If parents only knew

Parenting is a full-time job. It’s the most “occupying” occupation. It is no wonder, then, that a parent has the most effectiveness, and the greatest potential, to be a catalyst for his or her child’s success.

Parents work tirelessly day and night to ensure the proper growth and development of their children. Therefore, educators rely on parents to be partners in their children’s education. A parent devotes endless hours, sleepless nights, heart-consuming worries, and rivers’ worth of tears to raise her children. That is how parents earn the axiom, “Mother/Father knows best.” As an educator, I can’t express enough the importance of parental involvement in a child’s education.

Usually, a child’s strengths and deficiencies are exhibited both at home and in the classroom. For instance, a child who can’t sit for 15 minutes at the dinner table probably has difficulty remaining seated during circle time. When parents and teachers collaborate, they bridge the home life and school life to mold a more well rounded child. Minor interventions can be used to tweak a child’s weaknesses. When the identical “program” is implemented in all of a child’s daily settings, the intervention is in full force and consistent, producing more effective progress.

I have experienced a case in which a child craved sensory input so much that she would bite her sleeve or put her fingers in her mouth excessively, clearly below age level. Her mom brought this to my attention at the beginning of the school year, and we collaborated to intervene simultaneously.
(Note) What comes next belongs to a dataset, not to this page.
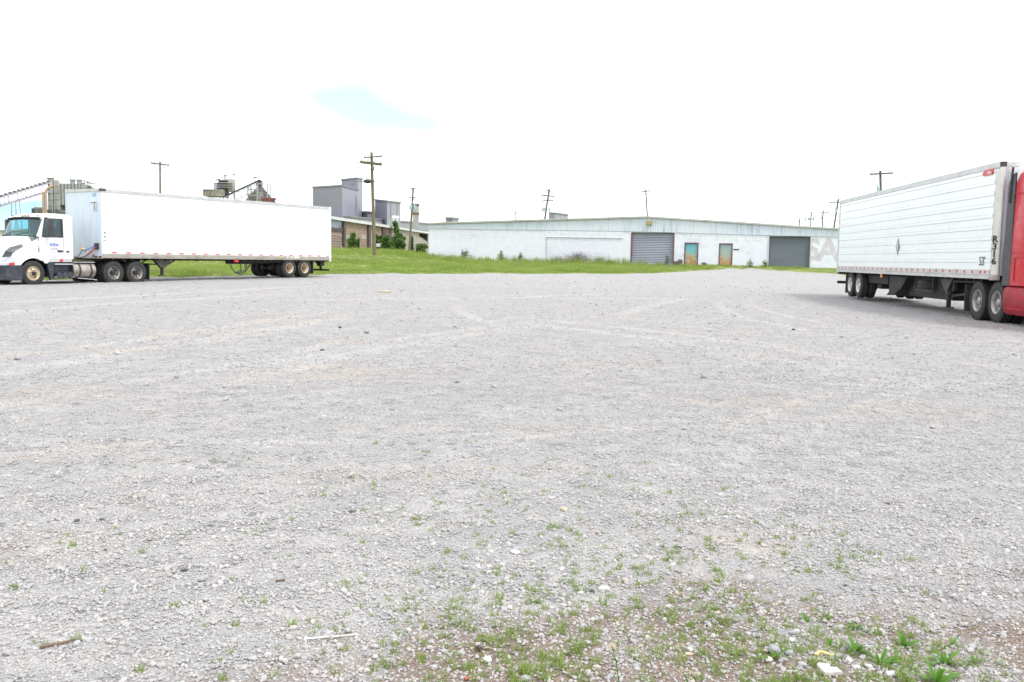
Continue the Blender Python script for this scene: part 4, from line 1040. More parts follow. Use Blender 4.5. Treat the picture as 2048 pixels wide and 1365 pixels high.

Mom gave frequent reminders at home, making it a clearly unacceptable behavior, not tolerable. At school, I ensured that she was granted an abundance of rich sensory activities, i.e, use of the sand center, Play-Doh fun, and other acceptable forms of sensory entertainment. As the year progressed, so did she, and I touched based with her mom at a minimum of once a month. As the school year continued, the issue nearly ceased. Without her mother’s persistence, I may not have zeroed in on the issue, and the child would have been denied a chance to improve.

On the other hand, I worked in a classroom in which a weak student was falling behind in grasping the Hebrew alphabet (Alef-Bais) curriculum. She would continuously come late to class, missing the essential circle time of the day. When the teacher expressed her concerns to her mom, the mother, although displeased, felt that she couldn’t do anything to improve the situation. The teacher repeatedly expressed her concerns but to no avail. (I don’t mean to judge this well-meaning mom; she was simply overwhelmed.) Obviously, the child suffered and continued to fall behind.

Parenthetically, when a teacher feels that a particular parent is genuinely aware, involved, and proactive about her child’s education, the teacher is, naturally, more apt to focus on the success of that child.

A parent is the most important advocate for a youngster. A good educator, spending so much time with a child in his formative years, plays a vital role in molding the child, too. A collaboration between parents and teachers allows for the two most crucial centers of a child’s life to unite, creating worlds of opportunity for greater success.

Esther Zwiebel is a New York state certified teacher and is the educational director of the Jewish Little Star Preschool in Eltingville.